Intensive farming inevitably means the loss of the more delicate species and the spread of the ubiquitous nitrophilic species typical of intensive grassland. The range of plants declines markedly, with flowering plants being suppressed by rank grasses.

The destruction of the microclimate and of the vegetation structure has a knock-on effect on the animal population.

Core zones need buffer zones to provide additional protection against eutrophication and pesticide input. Land purchase (B1) should therefore be supplemented by extensivisation, under biodiversity agreements (C6).


Fly tipping

Fly tipping of refuse or inert waste has now all but ceased, though illegal practices still occur at sites that are accessible but out of sight.

Scrub removal operations are bound, though, to uncover old tips or disused pasture infrastructure. Although this will not normally be any threat to the target habitats, dealing with tipped material can add to the cost of remedial work.

Part of the project will include dealing with small amounts of tipped, non-contaminating material. More major remedial work will be a matter for the land owners. Any suspicious areas or places with sizeable amounts of tipped material will be excluded from land purchase deals. The work of restoring potential calcareous grassland will include the removal and proper disposal of tipped material (C7).


Inadequate juniper regeneration

Juniper heathland is typically associated with sheep grazing, as junipers need regular browsing for regeneration. Propagation by seeding requires bare soil (and hence grazing presence) and reasonable soil moisture during the germination phase.

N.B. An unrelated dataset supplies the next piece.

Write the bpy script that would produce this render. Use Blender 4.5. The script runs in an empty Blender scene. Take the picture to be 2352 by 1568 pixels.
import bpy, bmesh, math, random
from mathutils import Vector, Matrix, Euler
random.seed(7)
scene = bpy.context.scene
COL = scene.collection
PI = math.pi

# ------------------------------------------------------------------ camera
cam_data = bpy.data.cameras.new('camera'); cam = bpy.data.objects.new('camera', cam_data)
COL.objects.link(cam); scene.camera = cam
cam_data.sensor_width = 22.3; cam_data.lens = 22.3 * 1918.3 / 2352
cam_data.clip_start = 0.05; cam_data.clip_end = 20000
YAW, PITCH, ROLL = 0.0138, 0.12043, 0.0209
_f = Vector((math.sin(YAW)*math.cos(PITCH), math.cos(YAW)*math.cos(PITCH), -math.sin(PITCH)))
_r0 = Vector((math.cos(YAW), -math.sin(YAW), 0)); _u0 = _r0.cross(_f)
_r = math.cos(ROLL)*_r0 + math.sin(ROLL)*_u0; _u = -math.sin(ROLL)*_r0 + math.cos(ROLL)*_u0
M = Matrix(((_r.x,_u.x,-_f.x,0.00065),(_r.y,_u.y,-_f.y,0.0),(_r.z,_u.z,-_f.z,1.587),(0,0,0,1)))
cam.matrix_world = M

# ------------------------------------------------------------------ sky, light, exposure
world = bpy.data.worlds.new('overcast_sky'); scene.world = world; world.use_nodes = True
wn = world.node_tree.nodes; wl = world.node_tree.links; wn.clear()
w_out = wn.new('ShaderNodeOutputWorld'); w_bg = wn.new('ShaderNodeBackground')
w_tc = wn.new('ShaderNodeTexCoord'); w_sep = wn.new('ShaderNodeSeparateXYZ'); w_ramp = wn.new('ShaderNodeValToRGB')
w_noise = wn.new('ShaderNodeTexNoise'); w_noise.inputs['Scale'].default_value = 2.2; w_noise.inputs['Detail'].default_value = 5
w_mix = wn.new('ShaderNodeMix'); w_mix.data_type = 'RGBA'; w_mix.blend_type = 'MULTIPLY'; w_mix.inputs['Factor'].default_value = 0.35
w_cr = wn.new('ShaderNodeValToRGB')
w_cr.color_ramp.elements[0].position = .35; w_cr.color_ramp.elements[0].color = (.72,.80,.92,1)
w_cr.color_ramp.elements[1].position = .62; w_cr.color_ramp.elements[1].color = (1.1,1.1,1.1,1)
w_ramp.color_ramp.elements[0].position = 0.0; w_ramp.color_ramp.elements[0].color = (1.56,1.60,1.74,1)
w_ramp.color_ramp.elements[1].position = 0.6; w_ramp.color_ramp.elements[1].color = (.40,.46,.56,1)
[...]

The general supposition is that germination is improved by the seed husks undergoing fermentation as they are chewed, i.e. that the natural ‘germination inhibition’ is reduced by grazing. Inadequate (or non-existent) grazing might be one reason for the poor level of regeneration through young growth. In existing areas with juniper heathland, regeneration has declined markedly over recent years, with the result that juniper stands are ageing badly.

The plan is to counteract this by a resumption of grazing (C6) and by planting young native junipers (C9).